Exercise
Extract, word for word, every line from the one containing "Model this scene" through the one containing "scene.camera = cam", with both end lines kept.

Recorded data
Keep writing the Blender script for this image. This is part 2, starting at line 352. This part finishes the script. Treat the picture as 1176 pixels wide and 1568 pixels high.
---
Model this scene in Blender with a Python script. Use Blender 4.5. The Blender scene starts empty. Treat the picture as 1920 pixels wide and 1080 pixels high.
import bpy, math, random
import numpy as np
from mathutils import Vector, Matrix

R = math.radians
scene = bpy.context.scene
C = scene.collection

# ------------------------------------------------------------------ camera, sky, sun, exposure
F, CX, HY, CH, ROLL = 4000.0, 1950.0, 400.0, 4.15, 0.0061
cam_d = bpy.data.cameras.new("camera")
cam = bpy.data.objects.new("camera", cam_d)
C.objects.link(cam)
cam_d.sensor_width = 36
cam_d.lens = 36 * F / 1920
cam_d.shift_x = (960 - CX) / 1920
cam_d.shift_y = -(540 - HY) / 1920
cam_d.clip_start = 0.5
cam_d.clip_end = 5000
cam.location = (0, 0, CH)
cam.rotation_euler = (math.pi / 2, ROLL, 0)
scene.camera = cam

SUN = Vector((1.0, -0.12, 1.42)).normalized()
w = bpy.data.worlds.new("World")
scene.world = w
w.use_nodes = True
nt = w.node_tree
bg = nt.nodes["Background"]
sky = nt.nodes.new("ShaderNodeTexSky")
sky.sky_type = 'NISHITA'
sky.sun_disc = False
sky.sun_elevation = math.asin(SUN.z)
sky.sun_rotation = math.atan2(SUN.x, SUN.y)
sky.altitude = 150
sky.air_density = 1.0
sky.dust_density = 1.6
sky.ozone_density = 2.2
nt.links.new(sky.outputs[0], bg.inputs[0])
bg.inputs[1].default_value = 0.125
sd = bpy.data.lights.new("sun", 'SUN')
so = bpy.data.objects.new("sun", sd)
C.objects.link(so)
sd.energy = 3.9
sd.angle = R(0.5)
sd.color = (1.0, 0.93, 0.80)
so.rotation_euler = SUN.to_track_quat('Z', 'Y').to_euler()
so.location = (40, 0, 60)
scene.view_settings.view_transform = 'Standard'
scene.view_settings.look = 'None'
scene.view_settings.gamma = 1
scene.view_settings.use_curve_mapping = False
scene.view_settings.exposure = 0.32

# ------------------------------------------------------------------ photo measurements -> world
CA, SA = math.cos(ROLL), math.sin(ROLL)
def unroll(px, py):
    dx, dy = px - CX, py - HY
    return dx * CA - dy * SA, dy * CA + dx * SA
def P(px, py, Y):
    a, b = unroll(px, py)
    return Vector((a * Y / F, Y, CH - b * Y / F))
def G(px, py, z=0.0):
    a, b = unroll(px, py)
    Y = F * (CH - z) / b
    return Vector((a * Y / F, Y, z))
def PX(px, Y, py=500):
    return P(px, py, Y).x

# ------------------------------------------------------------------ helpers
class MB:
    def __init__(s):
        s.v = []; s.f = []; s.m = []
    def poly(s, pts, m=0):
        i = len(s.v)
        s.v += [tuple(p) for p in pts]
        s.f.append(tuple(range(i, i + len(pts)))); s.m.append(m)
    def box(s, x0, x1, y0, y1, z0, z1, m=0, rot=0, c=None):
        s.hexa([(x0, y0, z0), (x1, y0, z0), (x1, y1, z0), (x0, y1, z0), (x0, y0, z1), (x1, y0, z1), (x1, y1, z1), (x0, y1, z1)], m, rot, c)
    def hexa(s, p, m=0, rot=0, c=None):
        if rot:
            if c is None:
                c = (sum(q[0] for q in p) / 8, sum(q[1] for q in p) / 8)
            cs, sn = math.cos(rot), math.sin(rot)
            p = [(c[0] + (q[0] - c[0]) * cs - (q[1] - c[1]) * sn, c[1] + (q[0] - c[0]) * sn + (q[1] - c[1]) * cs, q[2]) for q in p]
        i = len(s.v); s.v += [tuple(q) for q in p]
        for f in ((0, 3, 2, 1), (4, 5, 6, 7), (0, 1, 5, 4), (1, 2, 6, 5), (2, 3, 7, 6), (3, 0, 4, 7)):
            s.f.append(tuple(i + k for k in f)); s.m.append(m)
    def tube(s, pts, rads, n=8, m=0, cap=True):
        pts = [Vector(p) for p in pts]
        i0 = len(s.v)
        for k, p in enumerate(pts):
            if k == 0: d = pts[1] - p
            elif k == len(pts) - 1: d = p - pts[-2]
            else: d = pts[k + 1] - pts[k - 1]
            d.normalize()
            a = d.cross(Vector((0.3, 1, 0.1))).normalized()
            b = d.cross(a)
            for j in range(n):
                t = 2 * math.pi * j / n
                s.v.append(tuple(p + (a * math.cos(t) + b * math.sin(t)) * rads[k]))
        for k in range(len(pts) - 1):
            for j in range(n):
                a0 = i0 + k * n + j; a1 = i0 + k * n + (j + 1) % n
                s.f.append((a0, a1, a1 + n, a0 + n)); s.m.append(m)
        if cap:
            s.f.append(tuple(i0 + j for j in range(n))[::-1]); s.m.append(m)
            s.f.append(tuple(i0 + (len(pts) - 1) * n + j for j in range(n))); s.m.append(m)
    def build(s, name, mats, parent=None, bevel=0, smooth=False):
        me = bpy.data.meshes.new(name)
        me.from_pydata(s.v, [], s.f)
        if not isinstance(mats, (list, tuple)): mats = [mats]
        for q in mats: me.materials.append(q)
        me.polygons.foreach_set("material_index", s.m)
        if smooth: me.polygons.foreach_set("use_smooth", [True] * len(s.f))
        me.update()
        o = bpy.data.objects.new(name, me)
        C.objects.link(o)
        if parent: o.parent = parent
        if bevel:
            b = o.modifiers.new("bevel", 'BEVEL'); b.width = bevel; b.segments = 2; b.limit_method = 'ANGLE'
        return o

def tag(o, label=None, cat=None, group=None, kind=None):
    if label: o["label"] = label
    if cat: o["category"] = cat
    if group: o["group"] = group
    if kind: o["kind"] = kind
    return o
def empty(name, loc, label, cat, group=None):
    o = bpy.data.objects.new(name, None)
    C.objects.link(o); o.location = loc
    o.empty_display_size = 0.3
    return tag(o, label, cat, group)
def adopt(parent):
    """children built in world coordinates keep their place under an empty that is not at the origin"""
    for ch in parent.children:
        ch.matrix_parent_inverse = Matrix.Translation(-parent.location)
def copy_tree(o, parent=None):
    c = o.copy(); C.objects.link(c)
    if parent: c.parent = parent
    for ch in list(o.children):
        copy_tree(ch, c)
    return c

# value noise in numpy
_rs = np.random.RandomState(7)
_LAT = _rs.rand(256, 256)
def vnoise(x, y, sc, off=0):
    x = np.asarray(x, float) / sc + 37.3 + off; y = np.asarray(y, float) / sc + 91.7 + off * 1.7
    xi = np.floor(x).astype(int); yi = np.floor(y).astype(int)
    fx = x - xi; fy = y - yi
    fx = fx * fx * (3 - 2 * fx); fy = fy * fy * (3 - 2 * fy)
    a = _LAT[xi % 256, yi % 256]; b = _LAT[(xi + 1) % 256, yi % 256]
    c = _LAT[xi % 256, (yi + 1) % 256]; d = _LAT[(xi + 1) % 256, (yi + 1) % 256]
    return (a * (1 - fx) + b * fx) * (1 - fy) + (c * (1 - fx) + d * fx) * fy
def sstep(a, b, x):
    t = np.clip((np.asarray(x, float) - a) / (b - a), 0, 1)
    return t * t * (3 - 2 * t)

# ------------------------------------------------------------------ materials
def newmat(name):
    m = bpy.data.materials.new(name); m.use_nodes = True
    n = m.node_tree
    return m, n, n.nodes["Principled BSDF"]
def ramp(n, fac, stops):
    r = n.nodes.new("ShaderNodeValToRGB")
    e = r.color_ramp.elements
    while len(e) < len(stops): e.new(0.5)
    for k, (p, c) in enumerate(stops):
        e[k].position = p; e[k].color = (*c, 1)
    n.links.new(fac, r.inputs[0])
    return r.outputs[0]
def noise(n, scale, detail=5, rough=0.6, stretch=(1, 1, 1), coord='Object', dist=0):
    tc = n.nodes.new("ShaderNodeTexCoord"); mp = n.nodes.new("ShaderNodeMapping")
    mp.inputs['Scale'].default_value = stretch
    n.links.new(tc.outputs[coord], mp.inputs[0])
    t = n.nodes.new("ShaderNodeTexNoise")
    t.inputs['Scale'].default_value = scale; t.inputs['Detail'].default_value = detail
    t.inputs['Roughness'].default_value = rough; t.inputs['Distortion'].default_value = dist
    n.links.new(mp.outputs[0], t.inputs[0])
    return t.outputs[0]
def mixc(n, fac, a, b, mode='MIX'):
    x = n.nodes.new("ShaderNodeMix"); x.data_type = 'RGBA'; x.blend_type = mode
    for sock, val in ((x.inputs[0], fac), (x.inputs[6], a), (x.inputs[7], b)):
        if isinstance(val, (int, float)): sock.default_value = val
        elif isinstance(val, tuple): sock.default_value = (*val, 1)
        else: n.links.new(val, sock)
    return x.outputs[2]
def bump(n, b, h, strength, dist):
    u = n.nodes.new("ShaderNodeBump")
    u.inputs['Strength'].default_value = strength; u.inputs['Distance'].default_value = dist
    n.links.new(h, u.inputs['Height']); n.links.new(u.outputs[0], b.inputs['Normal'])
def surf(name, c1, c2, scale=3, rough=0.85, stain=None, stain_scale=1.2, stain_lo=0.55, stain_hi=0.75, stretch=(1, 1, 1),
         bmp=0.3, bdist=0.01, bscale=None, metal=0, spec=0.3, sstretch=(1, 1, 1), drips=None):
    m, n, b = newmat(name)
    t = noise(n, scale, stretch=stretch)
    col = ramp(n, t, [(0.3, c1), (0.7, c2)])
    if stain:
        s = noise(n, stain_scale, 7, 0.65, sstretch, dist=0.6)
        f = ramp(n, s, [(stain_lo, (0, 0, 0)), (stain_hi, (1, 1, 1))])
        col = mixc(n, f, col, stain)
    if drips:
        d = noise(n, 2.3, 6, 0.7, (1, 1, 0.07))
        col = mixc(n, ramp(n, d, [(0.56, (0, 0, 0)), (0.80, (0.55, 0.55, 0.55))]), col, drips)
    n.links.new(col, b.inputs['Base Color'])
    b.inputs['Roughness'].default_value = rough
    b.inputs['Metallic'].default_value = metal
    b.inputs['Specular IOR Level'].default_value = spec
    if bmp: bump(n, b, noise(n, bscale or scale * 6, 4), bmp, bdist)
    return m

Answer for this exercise
Model this scene in Blender with a Python script. Use Blender 4.5. The Blender scene starts empty. Treat the picture as 1920 pixels wide and 1080 pixels high.
import bpy, math, random
import numpy as np
from mathutils import Vector, Matrix

R = math.radians
scene = bpy.context.scene
C = scene.collection

# ------------------------------------------------------------------ camera, sky, sun, exposure
F, CX, HY, CH, ROLL = 4000.0, 1950.0, 400.0, 4.15, 0.0061
cam_d = bpy.data.cameras.new("camera")
cam = bpy.data.objects.new("camera", cam_d)
C.objects.link(cam)
cam_d.sensor_width = 36
cam_d.lens = 36 * F / 1920
cam_d.shift_x = (960 - CX) / 1920
cam_d.shift_y = -(540 - HY) / 1920
cam_d.clip_start = 0.5
cam_d.clip_end = 5000
cam.location = (0, 0, CH)
cam.rotation_euler = (math.pi / 2, ROLL, 0)
scene.camera = cam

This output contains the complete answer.